September 13th, 2017
 
Completely Restored
Ezekiel 40:1-4
 
Read
On April 28, during the twenty-fifth year of our captivity—fourteen years after the fall of Jerusalem—the LORD took hold of me. In a vision from God he took me to the land of Israel and set me down on a very high mountain. From there I could see toward the south what appeared to be a city. As he brought me nearer, I saw a man whose face shone like bronze standing beside a gateway entrance. He was holding in his hand a linen measuring cord and a measuring rod.

He said to me, “Son of man, watch and listen. Pay close attention to everything I show you. You have been brought here so I can show you many things. Then you will return to the people of Israel and tell them everything you have seen.” (Ezekiel 40:1-4)
 
Reflect
The Temple was built in 520–515 B.C. (see Ezra 5–6), but fell short of Ezekiel’s plan (Haggai 2:3; Zechariah 4:10). This vision of the Temple has been interpreted in four main ways: (1) This is the Temple Zerubbabel should have built in 520–515 B.C. and is the actual blueprint Ezekiel intended.
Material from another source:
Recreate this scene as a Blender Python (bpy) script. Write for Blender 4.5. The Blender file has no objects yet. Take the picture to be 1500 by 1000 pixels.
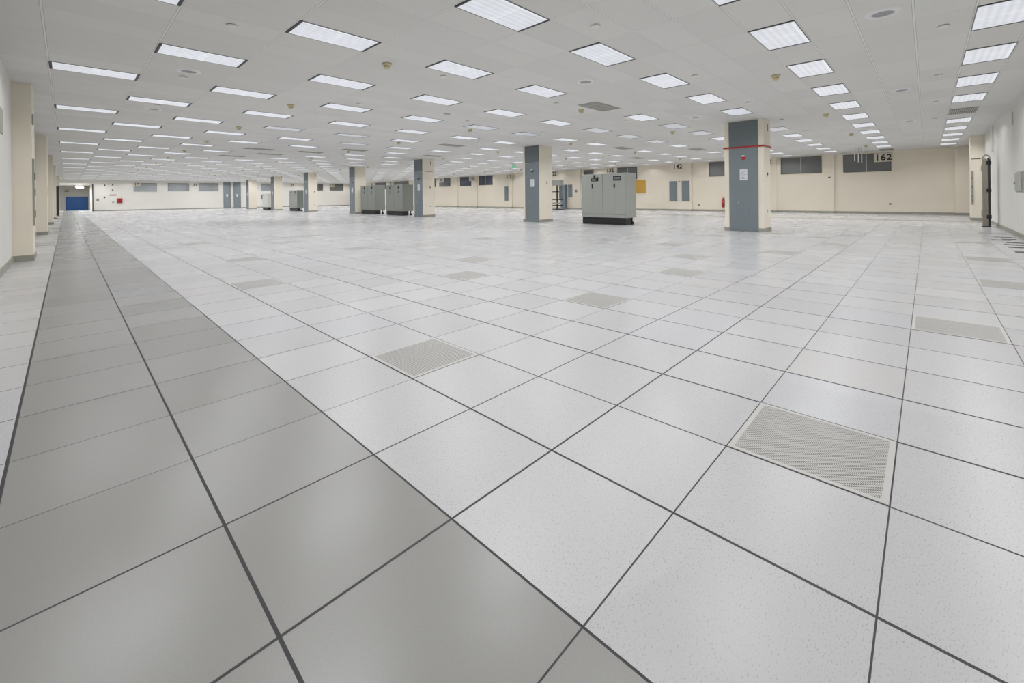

But due to disobedience (Ezekiel 43:2-10), it was never followed. (2) This is a literal Temple to be rebuilt during the millennial reign of Christ. (3) This Temple is symbolic of the true worship of God by the Christian church right now. (4) This Temple is symbolic of the future and eternal reign of God when his presence and blessing fill the earth.

Aided by a heavenly messenger, Ezekiel explained God’s dwelling place in words and images that the people could understand. God wanted them to see the great splendor he had planned for those who lived faithfully. This kind of Temple was never built, but it was a vision intended to typify God’s perfect plan for his people—the centrality of worship, the presence of the Lord, the blessings flowing from it, and the orderliness of worship and worship duties.
 
Respond
The beauty and orderliness of worship in the Temple come through in Ezekiel’s vision, but they weren’t fully realized on earth. This is an analogy of the expectations we may have for worship. We get an idea in our head about what we want it to be like, but sometimes our expectations aren’t met. What are your expectations concerning worship? What aspects of it are priorities? What do you teach your children (if you have any) about the importance of it? How do you sense God’s presence through it?